The exhibition comprises 116 works loaned by the Biagiotti Cigna Collection – one of the largest collections of Balla’s works in the world. Assembled by the renowned Italian fashion designer Laura Biagiotti and her husband Gianni Cigna, the full collection of over 300 works represents the artist’s entire oeuvre. It encompasses figurative painting and drawing, as well as abstraction and applied art and many of Balla’s fashion-related designs. Examples of all these styles will be included in the exhibition, alongside actual items of Futurist furniture and clothing.

Balla’s approach to the subject was based on the photographic research of Eadweard Muybridge

This major show of striking and rarely-seen pieces has been curated by Fabio Benzi, a leading authority on the artist who has worked closely with the Fondazione Biagiotti Cigna for many years. Prof. Benzi has also collaborated with the Estorick Collection before, having curated the 2015 exhibition Fausto Pirandello 1899-1975.

Born in Turin, Balla (1871-1958) was mostly self-taught as an artist. In 1895 he moved to Rome, where he established himself as a skilled practitioner and teacher of the Divisionist technique. This style shared French Impressionism’s concern with capturing the effects of light through dashes of pure colour, but was frequently employed in a more expressive manner. It also addressed a far wider range of subject matter, incorporating Symbolist motifs as well as social and political imagery – an aspect that appealed to Balla’s socialist sympathies.

Giacomo Balla
Giacomo Balla is one of the undisputed masters of modern Italian art.

In the early years of the twentieth century, his students included Umberto Boccioni and Gino Severini. With them, he joined F. T. Marinetti’s iconoclastic Futurist movement in 1910 – a courageous move for a respectable artist. His Futurist imagery is marked by a continuing fascination with light, but his most iconic works from this period are those that attempt to convey an impression of dynamic movement, whether in the form of scurrying dachshunds or complex analytical studies of speeding vehicles.

Initially, Balla’s approach to the subject was based on the photographic research of Eadweard Muybridge and Etienne-Jules Marey, but he was the first of the early Futurist painters to develop an entirely abstract style. Balla was also the only member of this initial group of artists who continued to identify with Marinetti’s movement during the inter-war years. In 1915 he issued the manifesto ‘Futurist Reconstruction of the Universe’ with Fortunato Depero, and was influential in promoting the extension of Futurist principles to all aspects of life.

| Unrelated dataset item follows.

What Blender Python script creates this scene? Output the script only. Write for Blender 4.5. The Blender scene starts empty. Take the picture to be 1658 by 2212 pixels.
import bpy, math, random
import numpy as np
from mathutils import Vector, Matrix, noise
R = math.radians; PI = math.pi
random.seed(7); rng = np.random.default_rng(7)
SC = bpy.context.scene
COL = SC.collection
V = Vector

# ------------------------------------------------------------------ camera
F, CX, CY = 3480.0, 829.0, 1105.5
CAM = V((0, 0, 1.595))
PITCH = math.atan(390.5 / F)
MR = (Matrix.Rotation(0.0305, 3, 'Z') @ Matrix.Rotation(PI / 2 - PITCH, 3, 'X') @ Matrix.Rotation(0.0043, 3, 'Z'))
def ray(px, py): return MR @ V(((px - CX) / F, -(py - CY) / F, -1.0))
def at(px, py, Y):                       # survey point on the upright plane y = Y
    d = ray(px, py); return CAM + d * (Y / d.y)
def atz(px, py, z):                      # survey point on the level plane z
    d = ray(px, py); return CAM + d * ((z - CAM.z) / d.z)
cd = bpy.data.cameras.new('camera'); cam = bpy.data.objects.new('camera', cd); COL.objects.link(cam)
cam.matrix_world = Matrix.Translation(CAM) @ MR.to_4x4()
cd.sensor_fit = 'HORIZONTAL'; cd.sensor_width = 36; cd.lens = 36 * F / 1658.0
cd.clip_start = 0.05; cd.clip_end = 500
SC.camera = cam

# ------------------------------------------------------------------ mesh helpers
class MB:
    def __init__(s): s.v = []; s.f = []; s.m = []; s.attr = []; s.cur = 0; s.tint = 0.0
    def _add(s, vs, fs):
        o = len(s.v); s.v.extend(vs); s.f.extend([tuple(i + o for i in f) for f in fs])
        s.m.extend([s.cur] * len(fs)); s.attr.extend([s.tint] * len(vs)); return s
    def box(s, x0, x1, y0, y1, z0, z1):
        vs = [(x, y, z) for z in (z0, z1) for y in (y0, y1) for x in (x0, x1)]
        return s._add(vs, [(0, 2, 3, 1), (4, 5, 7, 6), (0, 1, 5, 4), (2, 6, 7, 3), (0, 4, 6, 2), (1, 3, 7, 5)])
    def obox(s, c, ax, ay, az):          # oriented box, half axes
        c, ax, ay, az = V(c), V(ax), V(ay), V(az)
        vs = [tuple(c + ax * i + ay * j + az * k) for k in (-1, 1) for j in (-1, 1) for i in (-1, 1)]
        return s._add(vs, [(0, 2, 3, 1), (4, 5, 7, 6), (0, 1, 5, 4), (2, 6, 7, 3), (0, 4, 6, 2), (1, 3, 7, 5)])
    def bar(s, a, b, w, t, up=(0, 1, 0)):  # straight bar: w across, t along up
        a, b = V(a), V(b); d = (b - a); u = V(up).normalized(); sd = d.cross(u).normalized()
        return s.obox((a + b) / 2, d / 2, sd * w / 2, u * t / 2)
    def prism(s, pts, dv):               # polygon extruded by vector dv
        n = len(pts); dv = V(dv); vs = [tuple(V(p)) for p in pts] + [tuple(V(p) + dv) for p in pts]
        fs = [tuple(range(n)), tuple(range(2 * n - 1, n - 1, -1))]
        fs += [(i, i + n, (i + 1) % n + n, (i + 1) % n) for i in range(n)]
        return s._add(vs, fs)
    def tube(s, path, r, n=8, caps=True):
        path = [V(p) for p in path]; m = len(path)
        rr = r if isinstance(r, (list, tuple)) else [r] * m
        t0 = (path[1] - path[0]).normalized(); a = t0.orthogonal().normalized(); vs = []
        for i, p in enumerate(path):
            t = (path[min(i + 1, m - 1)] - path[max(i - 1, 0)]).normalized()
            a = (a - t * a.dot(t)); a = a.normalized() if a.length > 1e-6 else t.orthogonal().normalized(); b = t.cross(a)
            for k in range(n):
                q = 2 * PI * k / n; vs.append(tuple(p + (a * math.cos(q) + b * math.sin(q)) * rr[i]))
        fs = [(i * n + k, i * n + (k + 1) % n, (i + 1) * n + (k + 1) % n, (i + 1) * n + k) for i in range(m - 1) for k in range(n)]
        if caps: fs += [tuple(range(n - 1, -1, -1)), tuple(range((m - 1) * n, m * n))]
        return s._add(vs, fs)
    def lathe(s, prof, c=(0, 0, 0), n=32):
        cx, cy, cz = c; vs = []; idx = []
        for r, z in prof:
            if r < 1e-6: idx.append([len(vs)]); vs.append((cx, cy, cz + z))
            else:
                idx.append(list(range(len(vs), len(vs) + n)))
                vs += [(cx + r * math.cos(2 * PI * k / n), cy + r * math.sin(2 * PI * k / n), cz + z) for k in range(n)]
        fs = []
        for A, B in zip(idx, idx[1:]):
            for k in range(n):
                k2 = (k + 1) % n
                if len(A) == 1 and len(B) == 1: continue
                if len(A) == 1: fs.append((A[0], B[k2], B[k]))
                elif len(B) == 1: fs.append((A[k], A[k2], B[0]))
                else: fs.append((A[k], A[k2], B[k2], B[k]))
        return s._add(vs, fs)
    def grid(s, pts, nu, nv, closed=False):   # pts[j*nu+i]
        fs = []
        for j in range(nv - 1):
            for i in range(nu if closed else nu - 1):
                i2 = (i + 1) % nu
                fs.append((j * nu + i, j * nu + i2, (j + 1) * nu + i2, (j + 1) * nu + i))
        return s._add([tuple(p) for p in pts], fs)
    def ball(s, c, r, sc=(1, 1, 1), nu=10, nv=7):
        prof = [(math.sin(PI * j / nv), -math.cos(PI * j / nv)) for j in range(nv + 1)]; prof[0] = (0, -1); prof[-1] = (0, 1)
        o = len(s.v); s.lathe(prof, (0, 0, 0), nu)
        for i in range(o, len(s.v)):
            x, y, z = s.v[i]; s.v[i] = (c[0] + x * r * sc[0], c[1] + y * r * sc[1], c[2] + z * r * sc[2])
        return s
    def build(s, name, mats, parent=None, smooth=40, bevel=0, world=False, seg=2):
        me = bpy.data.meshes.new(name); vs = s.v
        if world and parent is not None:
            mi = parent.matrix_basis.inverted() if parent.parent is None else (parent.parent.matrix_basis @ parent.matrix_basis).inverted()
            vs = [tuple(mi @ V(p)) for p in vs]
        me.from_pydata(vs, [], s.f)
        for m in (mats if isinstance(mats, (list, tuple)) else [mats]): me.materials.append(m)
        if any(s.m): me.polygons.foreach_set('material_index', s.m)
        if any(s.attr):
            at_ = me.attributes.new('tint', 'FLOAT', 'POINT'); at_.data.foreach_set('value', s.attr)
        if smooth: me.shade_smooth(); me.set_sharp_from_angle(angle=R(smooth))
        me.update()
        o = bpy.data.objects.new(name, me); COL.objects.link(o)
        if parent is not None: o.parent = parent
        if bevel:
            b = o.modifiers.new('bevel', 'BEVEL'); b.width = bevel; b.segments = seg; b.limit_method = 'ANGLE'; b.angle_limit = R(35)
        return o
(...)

A significant amount of his own later Futurist work was carried out in the sphere of the applied arts and his painterly style also became increasingly decorative. In 1937 he distanced himself from the movement, claiming that “pure art is to be found in absolute realism”, and continued to employ a more traditional, figurative vocabulary for the remainder of his career.

 Giacomo Balla: Designing the Future runs at the Estorick Collection from 5 April until 25 June 2017.